I have 6 devices: 4TB, 3TB, 2TB, 2TB, 1.5TB, 1TB (/dev/sda to /dev/sdf).
First question:
With RAID-1 I'd have:
My total size would be in that case (4 + 3 + 2 + 2 + 1.5 + 1) = 13.5/2 = 6.75TB
Will $ mkfs.btrfs --data raid1 --metadata raid1 /dev/sda /dev/sdb /dev/sdc /dev/sdd /dev/sde /dev/sdf provide me with approximately 6.75TB? If yes, how many disks (and which?) can I afford losing?
Second question:
With the RAID-1 I can afford, for example, losing three disks:
without losing data.
How can I have the same freedom in losing the same disks with btrfs?
Thanks!
Btrfs distributes the data (and its RAID 1 copies) block-wise, thus deals very well with hard disks of different size. You will receive the sum of all hard disks, divided by two – and do not need to think on how to put them together in similar sized pairs.

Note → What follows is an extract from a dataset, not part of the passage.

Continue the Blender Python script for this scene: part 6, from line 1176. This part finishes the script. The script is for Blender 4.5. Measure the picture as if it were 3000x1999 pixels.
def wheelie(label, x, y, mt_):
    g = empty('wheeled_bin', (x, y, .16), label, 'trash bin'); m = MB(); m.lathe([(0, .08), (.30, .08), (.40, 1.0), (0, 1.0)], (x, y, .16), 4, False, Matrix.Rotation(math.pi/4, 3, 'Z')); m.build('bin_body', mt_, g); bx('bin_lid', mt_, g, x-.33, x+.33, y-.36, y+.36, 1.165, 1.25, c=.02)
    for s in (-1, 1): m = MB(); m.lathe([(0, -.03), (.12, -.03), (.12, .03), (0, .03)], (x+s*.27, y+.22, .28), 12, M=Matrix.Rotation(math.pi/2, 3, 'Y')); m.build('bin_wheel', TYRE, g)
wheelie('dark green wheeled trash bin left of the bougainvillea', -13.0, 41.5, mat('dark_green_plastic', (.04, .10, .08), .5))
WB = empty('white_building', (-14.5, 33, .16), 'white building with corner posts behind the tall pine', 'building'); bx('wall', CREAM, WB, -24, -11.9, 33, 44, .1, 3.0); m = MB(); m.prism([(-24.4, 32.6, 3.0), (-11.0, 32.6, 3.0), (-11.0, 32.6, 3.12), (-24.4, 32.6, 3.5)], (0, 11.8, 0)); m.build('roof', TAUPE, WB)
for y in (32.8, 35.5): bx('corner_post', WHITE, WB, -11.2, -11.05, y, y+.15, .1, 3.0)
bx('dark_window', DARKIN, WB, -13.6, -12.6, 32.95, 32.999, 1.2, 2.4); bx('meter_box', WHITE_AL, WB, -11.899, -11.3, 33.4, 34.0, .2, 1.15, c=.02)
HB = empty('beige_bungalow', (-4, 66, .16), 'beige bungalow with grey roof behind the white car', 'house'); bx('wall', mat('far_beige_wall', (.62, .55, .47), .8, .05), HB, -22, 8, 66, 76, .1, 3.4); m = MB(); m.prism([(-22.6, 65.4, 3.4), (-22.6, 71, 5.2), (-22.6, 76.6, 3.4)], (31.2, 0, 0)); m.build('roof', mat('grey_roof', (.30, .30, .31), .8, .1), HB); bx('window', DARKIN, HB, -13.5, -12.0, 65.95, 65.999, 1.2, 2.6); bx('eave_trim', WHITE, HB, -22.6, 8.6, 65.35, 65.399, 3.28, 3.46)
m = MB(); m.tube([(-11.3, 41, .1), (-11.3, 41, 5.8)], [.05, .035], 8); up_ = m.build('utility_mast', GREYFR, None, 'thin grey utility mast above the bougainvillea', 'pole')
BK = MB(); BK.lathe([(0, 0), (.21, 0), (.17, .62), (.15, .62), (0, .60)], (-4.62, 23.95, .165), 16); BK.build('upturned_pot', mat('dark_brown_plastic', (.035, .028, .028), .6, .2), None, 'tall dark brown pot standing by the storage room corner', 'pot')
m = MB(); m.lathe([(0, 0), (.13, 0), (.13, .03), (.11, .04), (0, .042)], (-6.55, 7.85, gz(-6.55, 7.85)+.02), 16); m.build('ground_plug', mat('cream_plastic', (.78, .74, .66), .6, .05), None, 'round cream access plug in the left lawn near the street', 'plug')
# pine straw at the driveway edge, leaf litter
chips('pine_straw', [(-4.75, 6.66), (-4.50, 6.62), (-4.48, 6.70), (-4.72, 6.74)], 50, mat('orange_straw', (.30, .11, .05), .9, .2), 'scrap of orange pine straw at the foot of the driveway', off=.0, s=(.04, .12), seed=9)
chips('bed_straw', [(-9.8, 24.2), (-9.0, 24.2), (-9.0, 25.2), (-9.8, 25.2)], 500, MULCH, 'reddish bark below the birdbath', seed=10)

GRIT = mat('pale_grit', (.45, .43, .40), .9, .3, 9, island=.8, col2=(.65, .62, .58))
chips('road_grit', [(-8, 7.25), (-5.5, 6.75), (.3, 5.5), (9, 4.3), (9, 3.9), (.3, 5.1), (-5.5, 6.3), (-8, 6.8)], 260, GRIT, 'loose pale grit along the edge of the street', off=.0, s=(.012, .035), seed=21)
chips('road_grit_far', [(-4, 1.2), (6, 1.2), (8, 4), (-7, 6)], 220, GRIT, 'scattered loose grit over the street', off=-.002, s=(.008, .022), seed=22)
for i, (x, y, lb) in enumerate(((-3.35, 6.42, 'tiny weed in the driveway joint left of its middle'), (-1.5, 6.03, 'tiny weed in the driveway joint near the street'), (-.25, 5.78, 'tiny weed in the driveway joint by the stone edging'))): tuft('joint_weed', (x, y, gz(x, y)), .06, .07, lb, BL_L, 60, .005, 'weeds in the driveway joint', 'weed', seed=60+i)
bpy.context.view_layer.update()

If more than one disk fails, you're always in danger of losing data: RAID 1 cannot deal with losing two disks at the same time. In your example given above, if the wrong two disks die, you always lose data.
Btrfs can increase the chances of losing data if more than one disk fails, as it will distribute the blocks somewhat randomly, chances are higher that some blocks are only stored on the failed two devices. On the other hand, if you lose data, you probably lose less for the same reason. In average, it sums up to the same chance of losing n bits, but if you're interested in the chance of losing only a single bit you're worse of with btrfs.
And then again, you should also consider its advantage of using checksums which help against corrupted data on disk.